Que los tabloides sobornasen a policías, hicieran chantaje a políticos y violaran impunemente la privacidad de los ciudadanos se consideraba normal, era parte del orden establecido. ¿Por qué, entonces, ha estallado ahora el escándalo? En parte, a que Murdoch había acumulado muchos enemigos. Pero sobre todo se trata de una victoria del periodismo de investigación por parte de The Guardian, que ha desafiado el intento de Scotland Yard y Downing Street de echar tierra sobre el tema de las escuchas y ha conseguido poco a poco fuentes aquí y allá.

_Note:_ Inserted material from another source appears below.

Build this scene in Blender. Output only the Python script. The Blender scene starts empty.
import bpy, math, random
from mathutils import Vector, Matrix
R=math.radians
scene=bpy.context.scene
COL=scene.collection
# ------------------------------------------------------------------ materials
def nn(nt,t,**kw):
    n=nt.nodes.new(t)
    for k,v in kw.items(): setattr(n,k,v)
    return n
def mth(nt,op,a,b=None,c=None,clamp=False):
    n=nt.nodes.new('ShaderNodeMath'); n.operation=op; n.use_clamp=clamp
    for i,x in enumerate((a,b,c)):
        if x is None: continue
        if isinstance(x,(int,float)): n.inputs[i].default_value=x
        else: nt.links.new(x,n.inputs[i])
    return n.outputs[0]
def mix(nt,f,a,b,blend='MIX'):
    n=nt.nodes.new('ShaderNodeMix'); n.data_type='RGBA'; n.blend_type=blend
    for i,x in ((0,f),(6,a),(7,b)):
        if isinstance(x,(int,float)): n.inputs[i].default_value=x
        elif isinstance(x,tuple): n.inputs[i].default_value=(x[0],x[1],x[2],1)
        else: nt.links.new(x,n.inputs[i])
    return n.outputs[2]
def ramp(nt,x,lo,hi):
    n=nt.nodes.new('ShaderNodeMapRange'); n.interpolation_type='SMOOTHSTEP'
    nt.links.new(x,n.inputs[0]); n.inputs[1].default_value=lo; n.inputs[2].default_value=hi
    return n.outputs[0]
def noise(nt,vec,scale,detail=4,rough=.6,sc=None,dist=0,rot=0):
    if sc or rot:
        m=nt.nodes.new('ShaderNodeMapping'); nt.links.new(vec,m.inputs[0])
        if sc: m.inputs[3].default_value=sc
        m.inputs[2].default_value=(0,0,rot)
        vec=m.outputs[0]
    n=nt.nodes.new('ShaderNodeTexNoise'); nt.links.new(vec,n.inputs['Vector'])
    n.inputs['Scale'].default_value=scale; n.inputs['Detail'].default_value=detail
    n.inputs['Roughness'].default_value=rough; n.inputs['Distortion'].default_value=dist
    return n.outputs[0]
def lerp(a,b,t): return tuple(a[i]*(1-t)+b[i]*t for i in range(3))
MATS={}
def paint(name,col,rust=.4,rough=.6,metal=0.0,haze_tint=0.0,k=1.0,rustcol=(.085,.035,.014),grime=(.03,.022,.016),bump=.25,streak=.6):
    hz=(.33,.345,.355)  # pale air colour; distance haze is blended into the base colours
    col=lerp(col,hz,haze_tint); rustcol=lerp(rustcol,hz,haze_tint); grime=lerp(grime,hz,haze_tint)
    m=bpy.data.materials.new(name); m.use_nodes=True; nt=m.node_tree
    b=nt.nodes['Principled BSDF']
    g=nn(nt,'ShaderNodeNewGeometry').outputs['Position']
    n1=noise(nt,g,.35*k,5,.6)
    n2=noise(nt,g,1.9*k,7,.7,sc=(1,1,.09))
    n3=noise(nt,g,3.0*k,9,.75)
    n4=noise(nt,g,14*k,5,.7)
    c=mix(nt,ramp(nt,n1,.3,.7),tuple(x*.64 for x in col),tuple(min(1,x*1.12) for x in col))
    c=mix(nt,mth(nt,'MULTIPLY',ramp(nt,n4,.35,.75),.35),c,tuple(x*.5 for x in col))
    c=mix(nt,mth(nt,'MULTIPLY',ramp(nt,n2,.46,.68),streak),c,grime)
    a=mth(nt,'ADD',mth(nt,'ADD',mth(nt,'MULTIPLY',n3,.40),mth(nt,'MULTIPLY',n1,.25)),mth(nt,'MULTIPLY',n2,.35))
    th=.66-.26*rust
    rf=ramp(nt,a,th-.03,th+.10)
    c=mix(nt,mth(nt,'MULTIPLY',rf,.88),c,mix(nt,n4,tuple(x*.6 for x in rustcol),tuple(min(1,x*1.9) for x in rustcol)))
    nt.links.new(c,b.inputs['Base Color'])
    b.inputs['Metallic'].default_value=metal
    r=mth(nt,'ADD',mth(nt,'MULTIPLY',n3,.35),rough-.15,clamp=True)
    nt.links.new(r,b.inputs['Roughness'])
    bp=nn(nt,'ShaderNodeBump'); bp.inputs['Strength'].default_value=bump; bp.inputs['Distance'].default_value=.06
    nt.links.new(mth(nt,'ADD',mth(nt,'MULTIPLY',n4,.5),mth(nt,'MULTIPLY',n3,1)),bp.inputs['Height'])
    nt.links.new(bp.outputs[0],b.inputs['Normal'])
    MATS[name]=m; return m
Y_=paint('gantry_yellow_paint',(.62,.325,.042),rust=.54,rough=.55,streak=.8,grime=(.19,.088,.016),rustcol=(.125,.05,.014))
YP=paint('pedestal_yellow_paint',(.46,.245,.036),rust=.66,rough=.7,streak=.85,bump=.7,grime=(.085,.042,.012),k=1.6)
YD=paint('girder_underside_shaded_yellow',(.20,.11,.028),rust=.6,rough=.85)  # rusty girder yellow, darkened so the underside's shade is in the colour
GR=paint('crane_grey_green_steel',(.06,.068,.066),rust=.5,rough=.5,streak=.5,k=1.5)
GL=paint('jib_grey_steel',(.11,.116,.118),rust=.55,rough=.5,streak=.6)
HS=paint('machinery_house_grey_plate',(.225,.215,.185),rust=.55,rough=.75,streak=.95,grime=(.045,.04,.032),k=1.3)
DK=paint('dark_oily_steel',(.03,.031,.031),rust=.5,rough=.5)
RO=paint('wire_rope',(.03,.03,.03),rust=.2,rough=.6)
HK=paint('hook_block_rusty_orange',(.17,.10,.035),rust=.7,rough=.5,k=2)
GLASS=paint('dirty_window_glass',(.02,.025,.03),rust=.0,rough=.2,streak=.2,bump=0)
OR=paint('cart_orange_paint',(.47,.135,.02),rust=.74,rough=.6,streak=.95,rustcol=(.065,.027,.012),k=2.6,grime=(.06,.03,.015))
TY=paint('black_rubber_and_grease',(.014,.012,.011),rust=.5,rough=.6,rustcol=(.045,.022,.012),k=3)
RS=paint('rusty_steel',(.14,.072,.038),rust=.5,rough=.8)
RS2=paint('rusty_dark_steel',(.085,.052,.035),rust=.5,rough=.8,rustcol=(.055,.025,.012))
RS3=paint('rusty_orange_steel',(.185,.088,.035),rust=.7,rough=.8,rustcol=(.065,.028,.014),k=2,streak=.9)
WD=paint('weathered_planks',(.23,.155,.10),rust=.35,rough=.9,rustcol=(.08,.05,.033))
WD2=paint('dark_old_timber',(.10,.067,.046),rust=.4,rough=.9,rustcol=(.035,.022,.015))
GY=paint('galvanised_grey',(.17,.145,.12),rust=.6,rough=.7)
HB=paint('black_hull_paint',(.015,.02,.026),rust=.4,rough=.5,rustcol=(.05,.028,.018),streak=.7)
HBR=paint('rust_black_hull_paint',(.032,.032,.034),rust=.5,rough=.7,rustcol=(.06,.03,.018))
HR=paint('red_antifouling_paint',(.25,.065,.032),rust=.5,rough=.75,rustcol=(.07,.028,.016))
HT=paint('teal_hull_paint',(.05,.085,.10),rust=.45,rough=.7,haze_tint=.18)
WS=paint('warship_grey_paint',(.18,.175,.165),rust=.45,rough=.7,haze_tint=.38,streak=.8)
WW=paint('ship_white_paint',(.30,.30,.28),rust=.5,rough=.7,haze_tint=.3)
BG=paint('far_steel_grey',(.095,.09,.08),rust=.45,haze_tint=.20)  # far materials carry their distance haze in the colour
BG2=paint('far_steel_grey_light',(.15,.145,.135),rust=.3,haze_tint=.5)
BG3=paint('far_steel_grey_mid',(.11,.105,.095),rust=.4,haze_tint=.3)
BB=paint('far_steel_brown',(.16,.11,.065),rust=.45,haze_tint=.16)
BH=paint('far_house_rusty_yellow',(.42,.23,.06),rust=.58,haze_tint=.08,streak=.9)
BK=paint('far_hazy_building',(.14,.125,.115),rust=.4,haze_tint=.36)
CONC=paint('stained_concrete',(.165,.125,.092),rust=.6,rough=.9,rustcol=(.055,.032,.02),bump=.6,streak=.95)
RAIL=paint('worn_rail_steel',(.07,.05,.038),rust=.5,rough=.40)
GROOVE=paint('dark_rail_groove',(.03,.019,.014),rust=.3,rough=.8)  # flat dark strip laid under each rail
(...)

No ha habido una única garganta profunda, pero sí un goteo constante de noticias que ha acabado socavando los cimientos. Poco a poco, a lo largo de los últimos años, The Guardian ha ido sacando historias sobre el pago de compensaciones a víctimas de las escuchas, hasta que finalmente dio con la mina de oro que hizo que todo se derrumbara como un castillo de naipes: el pinchazo del teléfono de Milly Dowler, la niña que fue secuestrada y asesinada en el 2002. El hecho de que los mensajes de su buzón de voz fueran borrados por un detective privado que trabajaba para el News of the World, y que su familia concibiera así falsas esperanzas de que estuviera viva, asqueó a la opinión pública y cambió de la noche a la mañana las reglas del juego.
El problema es que en este momento la gente no hace distinciones, y toda la profesión periodística ha quedado contaminada. La prensa de calidad ha destapado el Watergate británico, pero el protagonista de este Watergate es la propia prensa.